La nueva derecha neoliberal de Europa lleva años ganando la batalla electoral a la izquierda. Ha sido capaz de captar el voto de las clases medias y bajas que han sufrido en las últimas décadas los efectos negativos de la globalización económica y de la crisis financiera. Especialmente entre los excluidos económica y culturalmente de la sociedad, los sectores de electores primerizos y entre el colectivo cada vez más amplio de los desclasados o ciudadanos que han descendido de clase social. Y lo ha hecho con un discurso populista y autoritario que lanza mensajes simples y supuestamente tranquilizadores, pero no aborda directamente el debate socioeconómico en la discusión política.

A la vez, este discurso neoliberal y conservador alienta sin complejos la estigmatización del inmigrante como foco de los males de nuestra sociedad, con la finalidad de distraer y canalizar la insatisfacción social y económica de los ciudadanos hacia un odio cultural o religioso. Se pretende sustituir el resentimiento económico por un resentimiento identitario.

De esta manera, las cuestiones socioculturales y de identidad religiosa han ido tomando cada vez más protagonismo en el discurso político, enfrentando a derecha e izquierda, y en una opinión pública que se encuentra dividida en torno al tema religioso (fundamentalmente en relación con el Islam) como cuestión identitaria de los inmigrantes. La nueva derecha pretende monopolizar este asunto, cooptarlo electoralmente, y hacer de él un problema para la identidad nacional y para la seguridad de nuestras sociedades.

XESTA DERECHAx habla de la recuperación de valores tradicionales, vinculados a la ley y el orden, de seguridad ciudadana, de disciplina social, nacionalismo económico y de recuperar la hegemonía étnica y moral de los estados en especial frente a la inmigración. Se trata de un enfoque conservador y provinciano, basado en el miedo y en la regresión individual y colectiva, que no duda en acudir a la política de las tripas, agitando visceralmente los sentimientos colectivos de las personas y sus frustraciones individuales, y lesionando gravemente la estructura democrática de la sociedad. El populismo, basado en el alentamiento del miedo, la inseguridad o la xenofobia, se sitúa en una zona gris entre la democracia y el autoritarismo.

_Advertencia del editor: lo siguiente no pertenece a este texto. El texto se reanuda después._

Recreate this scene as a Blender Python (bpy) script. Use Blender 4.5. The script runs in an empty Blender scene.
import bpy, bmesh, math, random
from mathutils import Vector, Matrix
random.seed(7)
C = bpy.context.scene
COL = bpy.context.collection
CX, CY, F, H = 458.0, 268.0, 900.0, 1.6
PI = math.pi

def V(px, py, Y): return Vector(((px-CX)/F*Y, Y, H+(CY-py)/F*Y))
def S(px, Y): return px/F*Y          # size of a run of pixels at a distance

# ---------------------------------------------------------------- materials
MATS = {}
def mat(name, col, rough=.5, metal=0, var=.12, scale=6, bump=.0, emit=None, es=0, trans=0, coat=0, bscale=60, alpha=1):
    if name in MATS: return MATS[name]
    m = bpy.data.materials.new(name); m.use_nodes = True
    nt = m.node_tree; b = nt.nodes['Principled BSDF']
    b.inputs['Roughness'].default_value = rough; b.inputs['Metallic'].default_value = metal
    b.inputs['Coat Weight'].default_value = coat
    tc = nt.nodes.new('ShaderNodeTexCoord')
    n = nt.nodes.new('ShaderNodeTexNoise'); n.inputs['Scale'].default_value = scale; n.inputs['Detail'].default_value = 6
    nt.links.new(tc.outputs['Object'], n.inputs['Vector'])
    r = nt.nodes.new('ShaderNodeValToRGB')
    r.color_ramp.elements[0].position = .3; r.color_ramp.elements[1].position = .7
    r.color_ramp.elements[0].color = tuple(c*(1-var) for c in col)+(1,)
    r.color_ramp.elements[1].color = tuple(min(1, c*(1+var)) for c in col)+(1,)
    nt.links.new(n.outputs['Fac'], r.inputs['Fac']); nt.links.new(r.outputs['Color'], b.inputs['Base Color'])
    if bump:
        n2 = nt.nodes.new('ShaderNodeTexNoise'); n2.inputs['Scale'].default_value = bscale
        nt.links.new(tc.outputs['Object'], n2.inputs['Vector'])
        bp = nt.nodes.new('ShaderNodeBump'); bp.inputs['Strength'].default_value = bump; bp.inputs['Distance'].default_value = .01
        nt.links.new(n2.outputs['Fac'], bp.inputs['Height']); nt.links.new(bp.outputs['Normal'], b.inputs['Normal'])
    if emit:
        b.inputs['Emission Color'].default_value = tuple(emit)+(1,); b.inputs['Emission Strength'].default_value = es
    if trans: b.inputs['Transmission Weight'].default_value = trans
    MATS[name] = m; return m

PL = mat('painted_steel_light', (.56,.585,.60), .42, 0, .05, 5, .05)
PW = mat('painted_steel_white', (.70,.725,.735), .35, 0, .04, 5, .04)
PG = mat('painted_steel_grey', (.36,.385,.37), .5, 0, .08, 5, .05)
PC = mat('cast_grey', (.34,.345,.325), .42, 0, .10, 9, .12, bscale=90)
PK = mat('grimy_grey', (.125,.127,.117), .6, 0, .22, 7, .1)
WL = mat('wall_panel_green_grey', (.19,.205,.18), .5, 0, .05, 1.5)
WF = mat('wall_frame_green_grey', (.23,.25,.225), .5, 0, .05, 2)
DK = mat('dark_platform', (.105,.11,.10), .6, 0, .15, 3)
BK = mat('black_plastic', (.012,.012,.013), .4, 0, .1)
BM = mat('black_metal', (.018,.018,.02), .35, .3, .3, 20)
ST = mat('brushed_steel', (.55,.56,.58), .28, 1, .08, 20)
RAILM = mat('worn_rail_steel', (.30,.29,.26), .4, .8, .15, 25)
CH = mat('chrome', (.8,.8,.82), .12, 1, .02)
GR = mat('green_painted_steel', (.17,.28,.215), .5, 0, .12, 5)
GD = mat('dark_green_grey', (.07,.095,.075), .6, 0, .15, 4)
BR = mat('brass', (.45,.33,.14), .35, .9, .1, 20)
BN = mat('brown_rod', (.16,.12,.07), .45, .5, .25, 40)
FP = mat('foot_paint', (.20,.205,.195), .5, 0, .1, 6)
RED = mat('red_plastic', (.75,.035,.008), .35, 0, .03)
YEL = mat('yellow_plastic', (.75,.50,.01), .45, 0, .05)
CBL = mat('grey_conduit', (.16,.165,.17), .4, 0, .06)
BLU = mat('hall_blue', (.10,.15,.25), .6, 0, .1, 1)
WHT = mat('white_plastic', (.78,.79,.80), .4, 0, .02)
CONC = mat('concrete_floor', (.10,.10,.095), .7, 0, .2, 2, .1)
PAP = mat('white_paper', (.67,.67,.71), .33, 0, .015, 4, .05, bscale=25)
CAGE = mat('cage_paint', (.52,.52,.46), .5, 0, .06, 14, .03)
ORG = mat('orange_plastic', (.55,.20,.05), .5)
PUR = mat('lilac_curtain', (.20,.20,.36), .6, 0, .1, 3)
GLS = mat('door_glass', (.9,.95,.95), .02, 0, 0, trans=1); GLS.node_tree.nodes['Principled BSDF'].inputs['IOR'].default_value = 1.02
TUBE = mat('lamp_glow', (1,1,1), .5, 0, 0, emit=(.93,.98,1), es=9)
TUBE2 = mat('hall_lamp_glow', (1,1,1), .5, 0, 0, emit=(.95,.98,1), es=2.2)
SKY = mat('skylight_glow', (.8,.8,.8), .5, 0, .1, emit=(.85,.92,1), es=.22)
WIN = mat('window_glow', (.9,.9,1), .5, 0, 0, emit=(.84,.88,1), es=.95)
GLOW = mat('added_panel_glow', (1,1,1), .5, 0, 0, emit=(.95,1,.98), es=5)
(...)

Todo esto se instrumentaliza electoralmente, incardinando un cierto conservadurismo de la clase trabajadora contra los efectos negativos de la globalización económica y financiera, con un conservadurismo católico y de derechas contra una sociedad caracterizada por la diversidad creciente, que ni acepta ni comprende para no perder su hegemonía social, cultural y, especialmente, económica. Este tipo de discurso político lleva años buscando la derechización de la sociedad, y en particular de las clases populares y trabajadoras, pero también de las clases medias que son las que más sufren y temen el proceso de desclasamiento o de descenso socioeconómico. La alianza está funcionando.

Los partidos socialistas y socialdemócratas europeos adoptaron, erróneamente a mi juicio, una postura convergente hacia la derecha en la escisión sociocultural de nuestras sociedades. Sin embargo, la batalla electoral la siguen perdiendo en este terreno. No han sido capaces de articular un discurso socioeconómico alternativo, superador de la escisión sociocultural e identitaria. Ni han sabido buscar alternativas a los dictados de los mecanismos financieros, ni frenar sus especulaciones, como tampoco articular nuevos pactos sociales en defensa de la integración social y de la cohesión económica y, consecuentemente, en defensa de las estructuras democráticas. Han vaciado de contenido su ideario político y han provocado que la izquierda perdiera buena parte de sus señas de identidad.

La política tiene una función pedagógica ineludible a la que la izquierda no puede renunciar. Los partidos socialdemócratas deberían hacer una apuesta fuerte en defensa de la democracia, de la integración y de la cohesión socioeconómica de todos sin importar el lugar de nacimiento, ni la opción moral de cada uno. Pero no solo una defensa de la democracia liberal, que a veces se reduce a implementar el derecho de sufragio y una mera gestión de cosas y personas, sino también de la democracia social y económica.

Este sigue siendo el gran déficit de nuestras sociedades, y debería ser de nuevo el ideario socialdemócrata y socialista, donde la seguridad no se vincule solo al orden y a la autoridad, sino primordialmente a la redistribución económica, a la universalización de la educación, a la igualdad material, al reparto solidario de bienes y recursos y a la preservación de los espacios y prestaciones públicas. Los partidos socialdemócratas deberían recuperar sin ambages la cuestión socioeconómica en el debate político, así como el control normativo de la política democrática. Este sí es el problema.